On the other hand, if message passing APIs, etc, are too complicated
for people, I am going to go out on a limb here: they probably shouldn't
be writing distributed applications. If they understand the issues
the apis are not *that* complicated.

[snip]
> Many of the current distributed applications were designed with the goal
> of getting as much speed up as possible. This is my belief (and hope)
> that system like DIPC will open the doors for other classes of
> distributed applications. Other than that, a DIPC program is
> multi-processor-ready, meaning that by targetting an MP architecture the
> programmer can get a distributed application for almost free.
>

As I said, the only "free" here may be a slow program. Programs that
aren't distributed to begin with may not need to use IPC at all, least
of all DIPC.

> This is all about the way we think about computing. For me, people
> should optionally have a unifying software layer that not only hides
> things like I/O programming and memory managment, but also the existance
> of a network in the system. programmers can then decide if they want to
> use this high-level layer, or access the lower ones. Without the option,
> there is no choice.
>

Unfortunatly, you have to know what you are dealing with. Local memory
is faster than memory across the network. Fear the people who feel they
can't deal with that difference. If you want performance, you want
to know whats expensive and whats not. People have to design stuff all
the time that works efficiently over slow networks vs fast networks.
They need to know what the target is because software architecture will
differ depending on what you are dealing with (ie you may need caching
in one instance, but not in the other to get reasonable performance).
This is a reality of life. In the future, when all networks have
uniform bandwidth, then this will be irrelevant :-)

> One can also think of a psychological reason as to why some people don't
> like concepts like DSM. Imagine you have been writing distributed apps
> for years "the hard way" (and getting payed very well for it). Now what
> happens if suddenly everybody can do about the same thing? Of course an
> expert assembly language programmer always has some advantages over
> someone who only uses JAVA, but hey, the JAVA programmer can do a lot of
> work, and finish the projects faster too!

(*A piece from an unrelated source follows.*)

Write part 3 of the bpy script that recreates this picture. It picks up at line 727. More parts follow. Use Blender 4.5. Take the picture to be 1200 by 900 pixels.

It is quite understandable if
> our imaginary assembly programmer starts bashing JAVA (and all other high
> level languages, for that matter) by labeling them "ineficient", "hiding
> the reall way the hardware works (flawed?)", etc.
>

The "easy way" could turn out to be more expensive when the people who
don't understand what they are doing start using DSM, and a company
has to pay for the software twice: once for the person doing DSM in
a "sensible" way, and once for the rewrite in which someone else comes
in and uses something else, or fixes the program so that the program KNOWS
about HOW DSM operates. Having to know HOW DSM operates (and thusly you
know the pitfalls) kills this notion that it makes things easier.

I have to gree with Richard. I don't think linux needs DSM support.
Of course, thats just my opinion.

On the other hand, if using DSM in a "sensible" way wasn't really any worse
than typical apis, then there is much more of an argument for it.